In any case, be sure not to exhaust yourself wrangling or worrying over these bureaucratic requirements. The problems are usually much more solvable than they appear, though they often take more time than you would have dreamed possible. Often you can get a temporary clearance so you can get down to work while the authorities review the paperwork ad infinitum. Be flexible and expect to be successful; do not expect speed.
- In some NIEs (e.g., Singapore, Hong Kong), you may find yourself working very long hours — all the time.
- Don't forget to take into account that you may be working long, even very long hours and many or most weekends. On the other hand, in some European countries the outlook is historically more "humanist;" you may be able to take advantage of the longer vacation time that locals have fought for and in many cases can still insist on.
- You must put in the time and live with the anxiety needed in order to learn to see and function in new cultures, new ways of thinking and new ways of doing business
Issues for Women:
Financial, psychological, security
In numerous regions the opportunities for women are less terrific and more problematic. There are financial, dignity, and security issues to be worked out. In most of the countries of Southeast Asia, for example, it is harder for a foreigner who is a woman to get a technical communication job. And women will be paid significantly less than men — in some countries substantially less; the pay of men, on the other hand, is often increased if they are married and have children. Benefits like health care, for example, are often pegged to the man, serving to prop up the notion that it is he who is the head of household.
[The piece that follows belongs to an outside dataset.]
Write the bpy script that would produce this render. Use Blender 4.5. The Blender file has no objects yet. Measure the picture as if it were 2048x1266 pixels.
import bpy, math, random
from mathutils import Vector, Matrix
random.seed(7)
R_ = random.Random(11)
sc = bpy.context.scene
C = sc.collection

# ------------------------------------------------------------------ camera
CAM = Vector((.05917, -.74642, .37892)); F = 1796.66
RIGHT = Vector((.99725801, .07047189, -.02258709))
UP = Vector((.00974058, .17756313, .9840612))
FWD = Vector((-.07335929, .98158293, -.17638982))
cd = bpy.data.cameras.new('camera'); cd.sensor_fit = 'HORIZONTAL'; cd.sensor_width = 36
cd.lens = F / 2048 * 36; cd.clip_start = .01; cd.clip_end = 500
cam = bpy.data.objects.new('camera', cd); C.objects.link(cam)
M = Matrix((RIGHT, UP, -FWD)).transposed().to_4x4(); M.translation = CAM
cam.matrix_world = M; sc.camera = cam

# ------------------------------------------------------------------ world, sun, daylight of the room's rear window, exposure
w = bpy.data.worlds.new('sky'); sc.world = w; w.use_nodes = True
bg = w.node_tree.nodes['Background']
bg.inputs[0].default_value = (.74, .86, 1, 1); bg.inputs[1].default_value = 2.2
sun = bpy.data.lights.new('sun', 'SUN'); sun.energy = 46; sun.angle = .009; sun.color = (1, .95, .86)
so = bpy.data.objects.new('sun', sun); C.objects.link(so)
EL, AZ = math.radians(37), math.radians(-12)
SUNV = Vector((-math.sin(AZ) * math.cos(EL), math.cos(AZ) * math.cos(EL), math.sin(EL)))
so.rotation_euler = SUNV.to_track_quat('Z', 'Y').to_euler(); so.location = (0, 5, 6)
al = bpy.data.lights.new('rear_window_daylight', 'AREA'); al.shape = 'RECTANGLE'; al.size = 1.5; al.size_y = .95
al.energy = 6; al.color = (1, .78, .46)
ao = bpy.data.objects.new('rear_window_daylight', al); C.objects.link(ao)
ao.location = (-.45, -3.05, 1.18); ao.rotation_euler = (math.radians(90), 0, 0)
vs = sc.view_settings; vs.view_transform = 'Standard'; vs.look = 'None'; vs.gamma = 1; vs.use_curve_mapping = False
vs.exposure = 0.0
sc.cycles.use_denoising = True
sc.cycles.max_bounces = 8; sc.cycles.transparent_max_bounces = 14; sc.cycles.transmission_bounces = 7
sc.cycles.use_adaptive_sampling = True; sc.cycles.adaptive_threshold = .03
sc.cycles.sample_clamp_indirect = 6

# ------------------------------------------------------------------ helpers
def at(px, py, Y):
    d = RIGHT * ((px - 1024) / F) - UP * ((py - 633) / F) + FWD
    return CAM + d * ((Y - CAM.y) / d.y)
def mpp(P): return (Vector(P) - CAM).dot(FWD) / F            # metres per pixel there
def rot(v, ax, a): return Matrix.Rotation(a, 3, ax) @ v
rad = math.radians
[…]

To be sure, there are countless men and institutions in the United States that reinforce the idea that women need to be subordinate. But in SE Asia local men will more often expect a woman to limit herself to playing roles — whether at work or at home — that glorify and support the men. The governments of the region universally recognize the men as their primary citizens and women exercise far less political power than they do in the United States. In much of the region local women traditionally do not drink alcohol or smoke; in many areas they do not drive buses, taxis, motorcycles or motor scooters, and in some parts there are only a few places for them to go outside the home in the evening. At least some of these conditions may be changing slowly.
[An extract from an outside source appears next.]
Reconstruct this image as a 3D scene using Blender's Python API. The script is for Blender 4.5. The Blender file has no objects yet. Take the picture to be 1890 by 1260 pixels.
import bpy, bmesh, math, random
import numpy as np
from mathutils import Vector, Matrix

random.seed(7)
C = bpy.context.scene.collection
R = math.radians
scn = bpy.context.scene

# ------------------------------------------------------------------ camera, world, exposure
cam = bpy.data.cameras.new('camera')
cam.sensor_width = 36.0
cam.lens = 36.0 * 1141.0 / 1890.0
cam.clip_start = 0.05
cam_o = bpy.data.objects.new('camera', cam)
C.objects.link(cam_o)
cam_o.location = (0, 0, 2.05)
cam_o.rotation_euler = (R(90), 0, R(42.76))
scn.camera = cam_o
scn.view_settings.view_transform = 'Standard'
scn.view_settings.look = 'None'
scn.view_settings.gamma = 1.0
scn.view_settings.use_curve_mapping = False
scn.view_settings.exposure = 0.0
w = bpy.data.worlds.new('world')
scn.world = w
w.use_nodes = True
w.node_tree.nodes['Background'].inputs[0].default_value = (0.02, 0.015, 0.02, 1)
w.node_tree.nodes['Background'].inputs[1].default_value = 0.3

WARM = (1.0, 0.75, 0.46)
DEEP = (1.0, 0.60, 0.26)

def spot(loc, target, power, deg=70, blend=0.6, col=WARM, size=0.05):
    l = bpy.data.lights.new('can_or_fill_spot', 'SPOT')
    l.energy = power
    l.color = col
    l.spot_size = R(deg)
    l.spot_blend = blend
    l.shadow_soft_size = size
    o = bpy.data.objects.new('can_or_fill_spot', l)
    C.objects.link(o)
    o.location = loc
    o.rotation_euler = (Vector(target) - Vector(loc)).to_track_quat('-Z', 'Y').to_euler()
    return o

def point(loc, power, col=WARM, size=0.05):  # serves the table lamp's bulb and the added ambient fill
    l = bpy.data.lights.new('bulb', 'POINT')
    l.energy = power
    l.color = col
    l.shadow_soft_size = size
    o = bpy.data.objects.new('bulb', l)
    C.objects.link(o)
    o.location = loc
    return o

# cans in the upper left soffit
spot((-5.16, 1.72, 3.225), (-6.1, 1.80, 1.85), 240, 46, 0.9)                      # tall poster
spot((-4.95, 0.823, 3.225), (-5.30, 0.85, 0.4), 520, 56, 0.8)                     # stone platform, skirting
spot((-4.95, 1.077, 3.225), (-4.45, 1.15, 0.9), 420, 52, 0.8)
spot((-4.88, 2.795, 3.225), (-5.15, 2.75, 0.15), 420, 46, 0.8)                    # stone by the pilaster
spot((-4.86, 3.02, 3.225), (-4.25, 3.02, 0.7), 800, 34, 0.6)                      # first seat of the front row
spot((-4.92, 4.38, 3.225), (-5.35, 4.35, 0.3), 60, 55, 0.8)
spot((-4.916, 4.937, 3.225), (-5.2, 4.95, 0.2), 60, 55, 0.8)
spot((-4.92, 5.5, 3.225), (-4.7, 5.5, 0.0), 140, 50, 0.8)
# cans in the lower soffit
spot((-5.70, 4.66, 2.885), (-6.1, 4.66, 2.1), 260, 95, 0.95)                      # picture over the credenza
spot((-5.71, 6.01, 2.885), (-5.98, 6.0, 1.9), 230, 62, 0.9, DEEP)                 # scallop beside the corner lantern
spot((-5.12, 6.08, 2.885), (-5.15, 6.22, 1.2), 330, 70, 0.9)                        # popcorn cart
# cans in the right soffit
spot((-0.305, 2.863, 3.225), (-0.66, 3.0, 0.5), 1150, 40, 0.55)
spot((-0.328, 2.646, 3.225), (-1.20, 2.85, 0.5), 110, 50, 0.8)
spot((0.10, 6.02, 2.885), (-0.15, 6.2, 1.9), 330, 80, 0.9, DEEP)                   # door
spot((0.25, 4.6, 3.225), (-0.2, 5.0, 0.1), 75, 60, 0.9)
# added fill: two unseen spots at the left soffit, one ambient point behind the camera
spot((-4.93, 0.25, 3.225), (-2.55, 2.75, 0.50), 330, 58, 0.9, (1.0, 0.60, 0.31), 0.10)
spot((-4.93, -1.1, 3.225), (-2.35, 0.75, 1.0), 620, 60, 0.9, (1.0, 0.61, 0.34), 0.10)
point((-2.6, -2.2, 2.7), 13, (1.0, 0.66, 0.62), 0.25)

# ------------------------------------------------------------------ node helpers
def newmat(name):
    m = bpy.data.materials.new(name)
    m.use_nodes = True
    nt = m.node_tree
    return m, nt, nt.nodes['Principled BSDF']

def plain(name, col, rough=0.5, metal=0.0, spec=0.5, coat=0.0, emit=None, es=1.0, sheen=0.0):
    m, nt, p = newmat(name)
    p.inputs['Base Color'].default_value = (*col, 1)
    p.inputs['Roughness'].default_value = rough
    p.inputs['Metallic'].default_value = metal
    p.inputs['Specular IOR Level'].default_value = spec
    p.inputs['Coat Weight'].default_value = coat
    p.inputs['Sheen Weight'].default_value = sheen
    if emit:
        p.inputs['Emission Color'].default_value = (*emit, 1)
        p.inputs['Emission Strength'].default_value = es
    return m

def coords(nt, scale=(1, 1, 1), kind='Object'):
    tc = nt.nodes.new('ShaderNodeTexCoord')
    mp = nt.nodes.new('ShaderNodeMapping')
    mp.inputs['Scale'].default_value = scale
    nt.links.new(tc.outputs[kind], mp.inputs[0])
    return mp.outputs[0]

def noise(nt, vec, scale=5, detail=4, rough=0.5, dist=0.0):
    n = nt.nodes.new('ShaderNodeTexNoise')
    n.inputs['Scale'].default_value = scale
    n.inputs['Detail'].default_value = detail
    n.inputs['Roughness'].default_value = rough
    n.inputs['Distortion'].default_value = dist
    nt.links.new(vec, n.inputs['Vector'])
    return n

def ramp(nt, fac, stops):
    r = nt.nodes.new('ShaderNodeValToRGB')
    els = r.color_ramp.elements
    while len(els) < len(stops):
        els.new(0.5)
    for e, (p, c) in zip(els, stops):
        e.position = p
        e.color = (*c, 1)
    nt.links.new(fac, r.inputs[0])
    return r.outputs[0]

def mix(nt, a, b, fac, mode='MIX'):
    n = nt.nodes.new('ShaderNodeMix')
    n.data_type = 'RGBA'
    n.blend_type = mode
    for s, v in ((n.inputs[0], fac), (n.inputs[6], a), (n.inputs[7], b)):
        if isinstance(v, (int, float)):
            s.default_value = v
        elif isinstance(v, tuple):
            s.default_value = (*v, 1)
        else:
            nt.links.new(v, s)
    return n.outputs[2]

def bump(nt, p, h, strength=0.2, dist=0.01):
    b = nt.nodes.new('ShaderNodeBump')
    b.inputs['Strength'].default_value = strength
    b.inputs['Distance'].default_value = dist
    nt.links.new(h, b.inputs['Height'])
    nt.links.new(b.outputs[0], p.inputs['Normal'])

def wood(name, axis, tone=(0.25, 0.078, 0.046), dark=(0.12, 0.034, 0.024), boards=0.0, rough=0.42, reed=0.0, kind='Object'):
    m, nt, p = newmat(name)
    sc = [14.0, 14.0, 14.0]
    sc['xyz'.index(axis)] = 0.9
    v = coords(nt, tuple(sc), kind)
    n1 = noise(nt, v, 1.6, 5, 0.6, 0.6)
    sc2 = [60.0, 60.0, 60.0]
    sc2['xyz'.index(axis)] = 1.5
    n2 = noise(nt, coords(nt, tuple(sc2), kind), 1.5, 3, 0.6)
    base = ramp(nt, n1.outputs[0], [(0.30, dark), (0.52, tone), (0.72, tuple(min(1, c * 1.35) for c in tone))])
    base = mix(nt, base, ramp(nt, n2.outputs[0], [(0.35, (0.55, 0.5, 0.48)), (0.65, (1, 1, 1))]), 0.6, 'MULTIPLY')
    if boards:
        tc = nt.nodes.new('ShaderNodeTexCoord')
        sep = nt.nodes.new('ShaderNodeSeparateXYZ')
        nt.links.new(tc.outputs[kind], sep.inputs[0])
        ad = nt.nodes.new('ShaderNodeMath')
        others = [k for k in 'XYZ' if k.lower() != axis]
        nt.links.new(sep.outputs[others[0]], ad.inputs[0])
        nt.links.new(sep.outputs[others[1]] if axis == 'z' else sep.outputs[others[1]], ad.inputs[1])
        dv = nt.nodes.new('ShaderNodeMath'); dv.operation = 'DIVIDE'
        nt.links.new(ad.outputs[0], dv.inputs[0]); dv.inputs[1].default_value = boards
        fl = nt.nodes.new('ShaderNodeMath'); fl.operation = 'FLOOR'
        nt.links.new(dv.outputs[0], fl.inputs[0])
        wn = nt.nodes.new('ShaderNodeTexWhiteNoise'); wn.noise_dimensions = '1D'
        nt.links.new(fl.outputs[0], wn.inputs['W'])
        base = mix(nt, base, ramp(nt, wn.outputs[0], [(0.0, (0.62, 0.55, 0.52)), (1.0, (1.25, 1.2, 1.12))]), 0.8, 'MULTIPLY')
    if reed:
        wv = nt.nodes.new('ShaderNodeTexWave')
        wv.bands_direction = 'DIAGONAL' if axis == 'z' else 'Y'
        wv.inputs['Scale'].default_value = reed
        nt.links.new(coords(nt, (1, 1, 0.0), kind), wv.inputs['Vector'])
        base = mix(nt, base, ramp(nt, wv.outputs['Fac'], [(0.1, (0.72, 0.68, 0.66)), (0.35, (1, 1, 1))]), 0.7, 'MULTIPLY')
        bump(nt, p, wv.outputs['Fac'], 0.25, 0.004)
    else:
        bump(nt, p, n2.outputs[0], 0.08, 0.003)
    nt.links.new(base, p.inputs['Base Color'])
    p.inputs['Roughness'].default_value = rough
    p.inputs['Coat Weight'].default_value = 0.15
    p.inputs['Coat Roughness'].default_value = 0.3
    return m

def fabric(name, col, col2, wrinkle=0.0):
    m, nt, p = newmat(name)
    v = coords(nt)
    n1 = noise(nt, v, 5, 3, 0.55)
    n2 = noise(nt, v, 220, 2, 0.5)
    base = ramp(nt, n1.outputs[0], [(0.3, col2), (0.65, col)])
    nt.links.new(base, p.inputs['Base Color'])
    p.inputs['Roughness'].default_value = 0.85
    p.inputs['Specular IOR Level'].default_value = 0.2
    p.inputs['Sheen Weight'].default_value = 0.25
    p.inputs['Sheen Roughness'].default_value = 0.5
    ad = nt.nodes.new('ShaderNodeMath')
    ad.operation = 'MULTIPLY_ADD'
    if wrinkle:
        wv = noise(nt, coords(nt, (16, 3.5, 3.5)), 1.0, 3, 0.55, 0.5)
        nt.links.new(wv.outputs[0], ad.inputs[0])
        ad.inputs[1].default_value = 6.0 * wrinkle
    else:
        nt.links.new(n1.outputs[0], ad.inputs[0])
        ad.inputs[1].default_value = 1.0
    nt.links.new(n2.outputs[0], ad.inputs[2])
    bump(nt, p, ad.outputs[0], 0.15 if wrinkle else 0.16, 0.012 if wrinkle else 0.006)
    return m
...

If you are female and wish to base yourself overseas you have considerable extra research to do. For whatever the target countries you are considering you must explore and evaluate the financial, psychological and, not least of all, safety issues. In some regions you can discover organizations of women. In SE Asia these tend to be informal and politically weak but they can provide important information and/or personal support.
The problems that both men and women must face cannot be dismissed and ought not to be minimized, and for women they’re significantly more difficult to solve. It would be understandable if an individual felt overwhelmed or discouraged. But after initial bewilderment, problems like these are — believe it or not — either absolutely solvable or absolutely navigable — and are good training for the future!